═══ INFORMATION SHOWN ═══
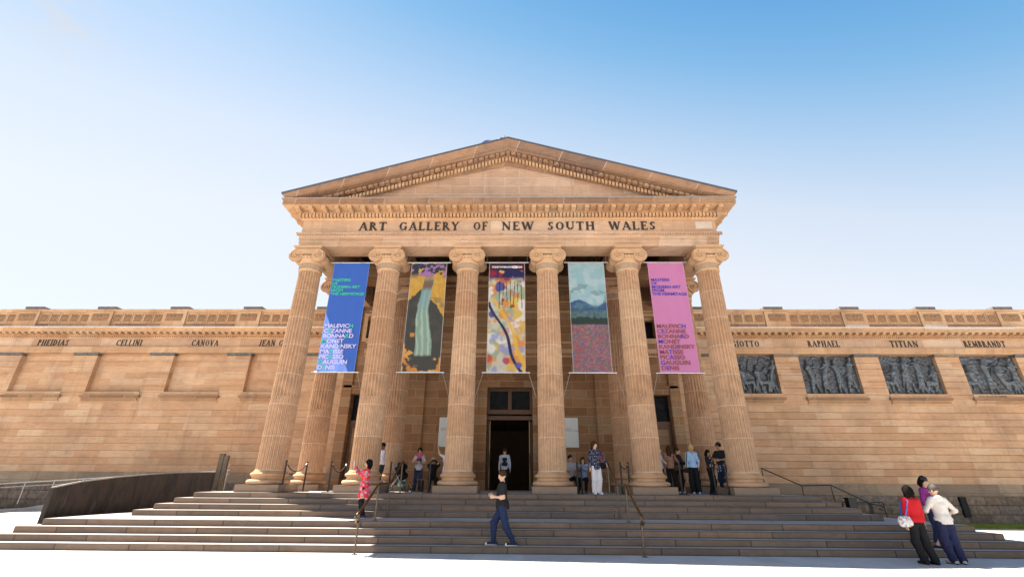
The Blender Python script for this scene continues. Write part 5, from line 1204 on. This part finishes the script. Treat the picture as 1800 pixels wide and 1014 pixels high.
# woman in navy
p = person('woman in navy dotted jacket and white trousers at the top of the right handrail', (3.10, -.72, 1.28), 14, 1.68, 'light', ('pony', 'brown'), twist=-4, head=(32, 0), hl=(.36, -.14, 1.00), el=(.6, .7, -.3), hr=(-.24, -.03, .80), fl=(.09, -.01, 0), fr=(-.08, .02, 0), fem=True, top=navy, arms='long', hem=.80, legs=fabric((.60, .58, .60)), leg='wide', shoe=(.5, .5, .52, 1), h=.0095, toe=8)
W_ = p['u']
bagmesh('shoulder_bag', 'small dark bag on a reddish strap carried by the woman in the navy jacket', W_((.24, -.02, .82)), 14, (.2, .12, .22), blk, [W_((.23, -.03, 1.0)), W_((.17, -.13, 1.2)), W_((.11, -.12, 1.40)), W_((.10, .0, 1.47)), W_((.13, .12, 1.38)), W_((.2, .12, 1.15)), W_((.24, .05, 1.0))], fabric((.30, .06, .08)))
# waiting group at the right
GR = 'visitors waiting together right of the fifth column'
person('person in a pale blue t-shirt with folded arms, half hidden by the fifth column', (5.98, 1.6, 1.28), 70, 1.66, 'light', ('short', 'brown'), hl=(-.05, -.22, 1.12), hr=(.05, -.24, 1.12), el=(.9, -.2, -.5), er=(-.9, -.2, -.5), top=fabric((.24, .40, .54)), legs=blk, group=GR, h=.012)
p = person('brown-haired woman in a rust dotted blouse, seen from behind beside the fifth column', (6.30, 1.4, 1.28), 160, 1.68, 'light', ('long', 'brown'), hl=(.25, -.05, .8), hr=(-.22, -.30, 1.18), er=(-.6, .4, -.8), fem=True, top=fabric((.26, .13, .09), 'dots', (.50, .36, .28), 34), arms='long', legs=blk, group=GR, h=.012)
bagmesh('handbag', 'brown handbag at the hip of the woman in the rust dotted blouse', (6.52, 1.22, 2.08), 150, (.26, .12, .22), fabric((.07, .035, .02)), [(6.44, 1.24, 2.28), (6.4, 1.22, 2.55), (6.44, 1.3, 2.70), (6.5, 1.4, 2.6), (6.56, 1.3, 2.28)], 'black_rubber')
person('person in a dark suit with a white collar, facing right between two women', (6.67, 1.5, 1.28), 75, 1.64, 'light', ('short', 'brown'), hl=(.1, -.26, 1.12), hr=(-.05, -.30, 1.20), el=(.8, .5, -.6), er=(-.8, .5, -.6), top=fabric((.02, .018, .025)), arms='long', hem=.78, legs=blk, group=GR, h=.012, shoe=(.5, .5, .5))
p = person('blonde woman in a light blue blouse and black trousers, back to the camera', (6.97, .9, 1.28), 176, 1.72, 'light', ('pony', 'blonde'), hl=(.24, -.02, .84), hr=(-.22, -.1, .90), fem=True, top=fabric((.30, .46, .66)), arms='long', hem=.92, legs=blk, leg='wide', shoe=(.5, .5, .5, 1), group=GR, h=.0105)
bagmesh('handbag', 'small black handbag held low by the blonde woman in the light blue blouse', (6.70, .82, 2.0), 0, (.18, .1, .18), blk, [(6.70, .84, 2.16), (6.75, .80, 2.5), (6.80, .84, 2.72)], 'black_rubber')
person('man in a deep blue shirt behind the blonde woman, looking at a leaflet', (7.38, 1.9, 1.28), -35, 1.70, 'tan', ('short', 'black'), head=(10, 14), hl=(.05, -.30, 1.12), hr=(-.1, -.30, 1.12), top=fabric((.06, .10, .26)), arms='long', hem=.86, legs=blk, group=GR, h=.012)
person('short dark-haired woman in black facing the man in the cap', (7.72, 1.2, 1.28), 40, 1.54, 'tan', ('long', 'black'), head=(-20, 0), hl=(.1, -.24, 1.15), hr=(-.08, -.26, 1.1), fem=True, top=fabric((.02, .02, .025), 'dots', (.4, .4, .42), 7), arms='long', legs=blk, group=GR, h=.012)
p = person('man in a black cap with a blue shirt tied round his waist', (8.10, 1.05, 1.28), -62, 1.80, 'tan', ('short', 'black'), head=(0, 8), hl=(.16, -.24, 1.14), hr=(-.14, -.26, 1.16), el=(.9, .3, -.7), er=(-.9, .3, -.7), top=fabric((.022, .024, .028)), arms='short', hem=.90, legs=fabric((.02, .026, .05)), hat='cap', heavy=1.08, group=GR, h=.011)
F = Field((-.3, -.3, .7), (.3, .3, 1.15), .012); F.ell((0, 0, .97), (.185, .145, .05), None, .02); F.ell((0, 0, .97), (.16, .12, .2), None, .01, sub=True); F.cap((.05, -.14, .95), (.07, -.16, .78), .025, .03, .02); F.cap((-.03, -.14, .95), (-.05, -.16, .76), .025, .03, .02); F.wrinkle(.005, 4); V, Q = F.mesh(); npmesh('waist_shirt', V*1.03, Q, fabric((.18, .30, .52)), p['root'])
F = Field((-.15, -.25, 1.45), (.15, .1, 1.75), .01); ms = p['ul']
# foreground trio
red = fabric((.46, .014, .02)); 
p = person('woman in a red sweater and black trousers, seen from behind at the right', (9.64, -5.50, 0), 188, 1.60, 'asian', ('bob', 'black'), twist=-6, head=(-26, 4), side=-2, hl=(.22, -.06, .85), hr=(-.24, -.03, .80), fl=(.10, .0, 0), fr=(-.12, .06, 0), fem=True, top=red, arms='long', hem=.92, legs=blk, leg='wide', heavy=1.06, h=.0085, shoe=(.02, .015, .012))
W_ = p['u']; pos = W_((.27, .02, .80))
bagmesh('shoulder_bag', 'white floral bag on a blue strap worn by the woman in the red sweater', pos, 188, (.26, .14, .24), fabric((.55, .55, .54), 'patches', ((.5, .2, .2), (.2, .35, .45), (.5, .5, .48)), 22), [W_((.27, .02, .98)), W_((.235, .11, 1.2)), W_((.16, .12, 1.40)), W_((.15, .0, 1.475)), W_((.17, -.12, 1.38)), W_((.26, -.08, 1.05))], fabric((.05, .14, .50)))
p = person('grey-haired woman in a white hooded top and navy trousers, seen from behind', (10.36, -5.42, 0), 172, 1.62, 'light', ('short', 'grey'), twist=4, head=(24, 6), lean=2, hl=(.20, -.28, 1.12), hr=(-.20, -.18, 1.06), el=(.8, .8, -.5), er=(-.9, .6, -.5), fl=(.10, .02, 0), fr=(-.11, .0, 0), fem=True, top=fabric((.62, .58, .54)), arms='long', hem=.86, legs=fabric((.018, .022, .06)), leg='wide', heavy=1.12, h=.0085, shoe=(.45, .36, .33), toe=18, hood=True)
person('person in a purple jacket and black beanie standing beyond the white hooded top', (11.05, -4.33, .16), 20, 1.66, 'light', ('bob', 'black'), head=(-20, 12), hl=(.42, -.06, .86), hr=(-.26, -.16, .95), fl=(.10, -.04, 0), fr=(-.12, .04, 0), top=fabric((.22, .03, .17), 'dots', (.30, .08, .25), 30), arms='long', hem=.84, legs=jeans, leg='trousers', ankle=.2, hat='beanie', shoe=(.02, .025, .05, 1), h=.0095, fem=True)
═══
YOUR GOAL: Send back the data above word for word, with the pictures left out.

TASK OUTPUT:
The Blender Python script for this scene continues. Write part 5, from line 1204 on. This part finishes the script. Treat the picture as 1800 pixels wide and 1014 pixels high.
# woman in navy
p = person('woman in navy dotted jacket and white trousers at the top of the right handrail', (3.10, -.72, 1.28), 14, 1.68, 'light', ('pony', 'brown'), twist=-4, head=(32, 0), hl=(.36, -.14, 1.00), el=(.6, .7, -.3), hr=(-.24, -.03, .80), fl=(.09, -.01, 0), fr=(-.08, .02, 0), fem=True, top=navy, arms='long', hem=.80, legs=fabric((.60, .58, .60)), leg='wide', shoe=(.5, .5, .52, 1), h=.0095, toe=8)
W_ = p['u']
bagmesh('shoulder_bag', 'small dark bag on a reddish strap carried by the woman in the navy jacket', W_((.24, -.02, .82)), 14, (.2, .12, .22), blk, [W_((.23, -.03, 1.0)), W_((.17, -.13, 1.2)), W_((.11, -.12, 1.40)), W_((.10, .0, 1.47)), W_((.13, .12, 1.38)), W_((.2, .12, 1.15)), W_((.24, .05, 1.0))], fabric((.30, .06, .08)))
# waiting group at the right
GR = 'visitors waiting together right of the fifth column'
person('person in a pale blue t-shirt with folded arms, half hidden by the fifth column', (5.98, 1.6, 1.28), 70, 1.66, 'light', ('short', 'brown'), hl=(-.05, -.22, 1.12), hr=(.05, -.24, 1.12), el=(.9, -.2, -.5), er=(-.9, -.2, -.5), top=fabric((.24, .40, .54)), legs=blk, group=GR, h=.012)
p = person('brown-haired woman in a rust dotted blouse, seen from behind beside the fifth column', (6.30, 1.4, 1.28), 160, 1.68, 'light', ('long', 'brown'), hl=(.25, -.05, .8), hr=(-.22, -.30, 1.18), er=(-.6, .4, -.8), fem=True, top=fabric((.26, .13, .09), 'dots', (.50, .36, .28), 34), arms='long', legs=blk, group=GR, h=.012)
bagmesh('handbag', 'brown handbag at the hip of the woman in the rust dotted blouse', (6.52, 1.22, 2.08), 150, (.26, .12, .22), fabric((.07, .035, .02)), [(6.44, 1.24, 2.28), (6.4, 1.22, 2.55), (6.44, 1.3, 2.70), (6.5, 1.4, 2.6), (6.56, 1.3, 2.28)], 'black_rubber')
person('person in a dark suit with a white collar, facing right between two women', (6.67, 1.5, 1.28), 75, 1.64, 'light', ('short', 'brown'), hl=(.1, -.26, 1.12), hr=(-.05, -.30, 1.20), el=(.8, .5, -.6), er=(-.8, .5, -.6), top=fabric((.02, .018, .025)), arms='long', hem=.78, legs=blk, group=GR, h=.012, shoe=(.5, .5, .5))
p = person('blonde woman in a light blue blouse and black trousers, back to the camera', (6.97, .9, 1.28), 176, 1.72, 'light', ('pony', 'blonde'), hl=(.24, -.02, .84), hr=(-.22, -.1, .90), fem=True, top=fabric((.30, .46, .66)), arms='long', hem=.92, legs=blk, leg='wide', shoe=(.5, .5, .5, 1), group=GR, h=.0105)
bagmesh('handbag', 'small black handbag held low by the blonde woman in the light blue blouse', (6.70, .82, 2.0), 0, (.18, .1, .18), blk, [(6.70, .84, 2.16), (6.75, .80, 2.5), (6.80, .84, 2.72)], 'black_rubber')
person('man in a deep blue shirt behind the blonde woman, looking at a leaflet', (7.38, 1.9, 1.28), -35, 1.70, 'tan', ('short', 'black'), head=(10, 14), hl=(.05, -.30, 1.12), hr=(-.1, -.30, 1.12), top=fabric((.06, .10, .26)), arms='long', hem=.86, legs=blk, group=GR, h=.012)
person('short dark-haired woman in black facing the man in the cap', (7.72, 1.2, 1.28), 40, 1.54, 'tan', ('long', 'black'), head=(-20, 0), hl=(.1, -.24, 1.15), hr=(-.08, -.26, 1.1), fem=True, top=fabric((.02, .02, .025), 'dots', (.4, .4, .42), 7), arms='long', legs=blk, group=GR, h=.012)
p = person('man in a black cap with a blue shirt tied round his waist', (8.10, 1.05, 1.28), -62, 1.80, 'tan', ('short', 'black'), head=(0, 8), hl=(.16, -.24, 1.14), hr=(-.14, -.26, 1.16), el=(.9, .3, -.7), er=(-.9, .3, -.7), top=fabric((.022, .024, .028)), arms='short', hem=.90, legs=fabric((.02, .026, .05)), hat='cap', heavy=1.08, group=GR, h=.011)
F = Field((-.3, -.3, .7), (.3, .3, 1.15), .012); F.ell((0, 0, .97), (.185, .145, .05), None, .02); F.ell((0, 0, .97), (.16, .12, .2), None, .01, sub=True); F.cap((.05, -.14, .95), (.07, -.16, .78), .025, .03, .02); F.cap((-.03, -.14, .95), (-.05, -.16, .76), .025, .03, .02); F.wrinkle(.005, 4); V, Q = F.mesh(); npmesh('waist_shirt', V*1.03, Q, fabric((.18, .30, .52)), p['root'])
F = Field((-.15, -.25, 1.45), (.15, .1, 1.75), .01); ms = p['ul']
# foreground trio
red = fabric((.46, .014, .02)); 
p = person('woman in a red sweater and black trousers, seen from behind at the right', (9.64, -5.50, 0), 188, 1.60, 'asian', ('bob', 'black'), twist=-6, head=(-26, 4), side=-2, hl=(.22, -.06, .85), hr=(-.24, -.03, .80), fl=(.10, .0, 0), fr=(-.12, .06, 0), fem=True, top=red, arms='long', hem=.92, legs=blk, leg='wide', heavy=1.06, h=.0085, shoe=(.02, .015, .012))
W_ = p['u']; pos = W_((.27, .02, .80))
bagmesh('shoulder_bag', 'white floral bag on a blue strap worn by the woman in the red sweater', pos, 188, (.26, .14, .24), fabric((.55, .55, .54), 'patches', ((.5, .2, .2), (.2, .35, .45), (.5, .5, .48)), 22), [W_((.27, .02, .98)), W_((.235, .11, 1.2)), W_((.16, .12, 1.40)), W_((.15, .0, 1.475)), W_((.17, -.12, 1.38)), W_((.26, -.08, 1.05))], fabric((.05, .14, .50)))
p = person('grey-haired woman in a white hooded top and navy trousers, seen from behind', (10.36, -5.42, 0), 172, 1.62, 'light', ('short', 'grey'), twist=4, head=(24, 6), lean=2, hl=(.20, -.28, 1.12), hr=(-.20, -.18, 1.06), el=(.8, .8, -.5), er=(-.9, .6, -.5), fl=(.10, .02, 0), fr=(-.11, .0, 0), fem=True, top=fabric((.62, .58, .54)), arms='long', hem=.86, legs=fabric((.018, .022, .06)), leg='wide', heavy=1.12, h=.0085, shoe=(.45, .36, .33), toe=18, hood=True)
person('person in a purple jacket and black beanie standing beyond the white hooded top', (11.05, -4.33, .16), 20, 1.66, 'light', ('bob', 'black'), head=(-20, 12), hl=(.42, -.06, .86), hr=(-.26, -.16, .95), fl=(.10, -.04, 0), fr=(-.12, .04, 0), top=fabric((.22, .03, .17), 'dots', (.30, .08, .25), 30), arms='long', hem=.84, legs=jeans, leg='trousers', ankle=.2, hat='beanie', shoe=(.02, .025, .05, 1), h=.0095, fem=True)